Pruitt earned his 300th career coaching win this past January.
“It’s really not my win, because I haven’t scored a point or grabbed a rebound in a high school basketball game since 1973,” he said. “All that means in that I’ve had some really good players and some really good folks around me. I guess that I’m the beneficiary of that success. With a lot our teams over the years, we didn’t always have the tallest or the fastest or the quickest kids, but we always had guys who cared and worked hard and played with a lot of grit and heart and determination. So I wish that there was some way that I could have pulled every one of the kids that I’ve coached over the years and have them be a part of that moment.”
Pruitt took over the Warrior program prior to the 2015-16 basketball season. He replaced Seth Ford, who guided the Warriors to an overall record of 127-65 and currently is the boys basketball coach at Ashville High.

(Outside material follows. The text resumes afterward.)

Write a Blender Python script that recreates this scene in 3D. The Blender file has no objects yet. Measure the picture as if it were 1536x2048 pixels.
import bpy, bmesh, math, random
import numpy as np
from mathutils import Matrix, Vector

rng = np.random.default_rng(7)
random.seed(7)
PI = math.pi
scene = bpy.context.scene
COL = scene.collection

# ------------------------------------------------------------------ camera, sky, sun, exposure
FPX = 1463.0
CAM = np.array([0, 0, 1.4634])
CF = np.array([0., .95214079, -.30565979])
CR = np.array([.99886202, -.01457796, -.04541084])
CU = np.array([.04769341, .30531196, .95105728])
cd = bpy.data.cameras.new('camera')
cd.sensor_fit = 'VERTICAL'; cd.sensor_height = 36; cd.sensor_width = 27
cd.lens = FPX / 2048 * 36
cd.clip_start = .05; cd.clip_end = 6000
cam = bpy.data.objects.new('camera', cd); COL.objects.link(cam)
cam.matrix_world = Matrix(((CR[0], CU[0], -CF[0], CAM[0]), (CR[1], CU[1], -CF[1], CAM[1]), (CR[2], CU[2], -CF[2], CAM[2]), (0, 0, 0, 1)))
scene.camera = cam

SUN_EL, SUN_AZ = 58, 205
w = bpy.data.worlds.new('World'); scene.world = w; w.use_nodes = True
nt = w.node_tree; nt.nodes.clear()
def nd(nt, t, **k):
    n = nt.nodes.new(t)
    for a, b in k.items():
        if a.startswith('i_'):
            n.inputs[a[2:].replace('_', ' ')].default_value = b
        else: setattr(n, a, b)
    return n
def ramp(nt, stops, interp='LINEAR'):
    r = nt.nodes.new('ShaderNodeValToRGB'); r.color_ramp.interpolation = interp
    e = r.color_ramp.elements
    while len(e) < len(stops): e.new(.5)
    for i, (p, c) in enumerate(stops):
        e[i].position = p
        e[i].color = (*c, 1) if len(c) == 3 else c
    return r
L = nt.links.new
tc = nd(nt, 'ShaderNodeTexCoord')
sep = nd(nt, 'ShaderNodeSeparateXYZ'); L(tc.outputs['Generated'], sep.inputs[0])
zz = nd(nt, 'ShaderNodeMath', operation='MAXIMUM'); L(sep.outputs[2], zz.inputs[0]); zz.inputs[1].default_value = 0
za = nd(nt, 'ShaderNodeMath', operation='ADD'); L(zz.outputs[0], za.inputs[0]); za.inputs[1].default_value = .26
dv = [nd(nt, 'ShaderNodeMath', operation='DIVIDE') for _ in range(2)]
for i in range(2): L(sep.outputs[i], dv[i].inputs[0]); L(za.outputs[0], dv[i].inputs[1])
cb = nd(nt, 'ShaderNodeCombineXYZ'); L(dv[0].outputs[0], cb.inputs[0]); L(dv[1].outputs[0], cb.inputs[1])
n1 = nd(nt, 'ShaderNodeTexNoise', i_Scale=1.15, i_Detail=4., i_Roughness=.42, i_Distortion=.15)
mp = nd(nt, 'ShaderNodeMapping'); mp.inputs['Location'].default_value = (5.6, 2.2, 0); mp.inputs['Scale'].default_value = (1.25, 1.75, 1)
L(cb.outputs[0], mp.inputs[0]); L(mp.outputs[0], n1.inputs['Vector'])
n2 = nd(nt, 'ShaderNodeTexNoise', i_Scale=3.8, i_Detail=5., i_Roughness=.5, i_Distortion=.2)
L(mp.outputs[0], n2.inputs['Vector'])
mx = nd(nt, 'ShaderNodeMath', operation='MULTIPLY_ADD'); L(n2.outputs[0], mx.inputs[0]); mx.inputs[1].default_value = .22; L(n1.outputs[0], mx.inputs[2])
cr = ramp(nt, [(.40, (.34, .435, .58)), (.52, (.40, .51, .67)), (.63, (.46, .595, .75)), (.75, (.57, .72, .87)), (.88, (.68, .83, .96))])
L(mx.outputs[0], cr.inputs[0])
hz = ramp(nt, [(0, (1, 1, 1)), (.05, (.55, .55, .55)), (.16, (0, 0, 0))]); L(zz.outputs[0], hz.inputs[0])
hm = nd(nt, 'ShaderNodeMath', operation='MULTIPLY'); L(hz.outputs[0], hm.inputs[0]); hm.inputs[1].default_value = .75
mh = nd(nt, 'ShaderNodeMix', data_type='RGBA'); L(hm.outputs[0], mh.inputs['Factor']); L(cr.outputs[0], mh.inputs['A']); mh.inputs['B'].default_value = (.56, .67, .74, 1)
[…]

Pruitt’s coaching resume is impeccable. As coach of the Glencoe High boys from 1990-2002, he posted an overall record of 252-91 and averaged 21 wins a season. His Yellow Jacket teams won a record eight consecutive Etowah County Basketball Tournament championships from 1993-2000, eight straight area championships from 1994-2001 and won 20 or more games every year from 1993-2002. Pruitt’s Glencoe squads were the only boys basketball team that played in the Northeast Regional Tournament for its first seven years from 1994-200 and eight of the tournament’s initial nine years from 1994-2002.
Up until 2002, the Glencoe boys won more Northeast Regional Tournament games (10), played in more regional games (15) and played in more regional finals (seven) than any other basketball team in the state. In addition, Pruitt’s teams were ranked in the state top 10 from 1992-2002. Pruitt was selected as Etowah County Coach of the Year in 1993, 1994, 1995, 1996, 1998, 1999, 2000 and 2002. He was named Class 4A Coach of the Year in 2000.
Pruitt coached the North team in the Alabama High School Athletic Association North-South All-Star Basketball Game in 2000 and was inducted into the Etowah County Sports Hall of Fame in 2008.
Kennedy pointed out that Pruitt’s reputation as both a teacher and coach preceded him.
“We knew what kind of teacher we were getting when we hired him, and then when we needed a coach, we figured why not get the winningest coach in the history of Etowah County. The kids brought into his program, and he did and excellent job. Coach Pruitt is not only a great basketball coach. He teaches boys how to become young men, and that’s what we’re going to look for in the next coach. We thought it would be hard to replace Seth, and it’s going to be hard to replace Coach Pruitt.”
Kennedy said that there is no timetable in the hiring process but he’d like to have Pruitt’s replacement in place sooner that later.
“We have [basketball] tryouts right around the corner, so we’d like to get something going in the next few weeks. We’re going to hit the ground running on this.”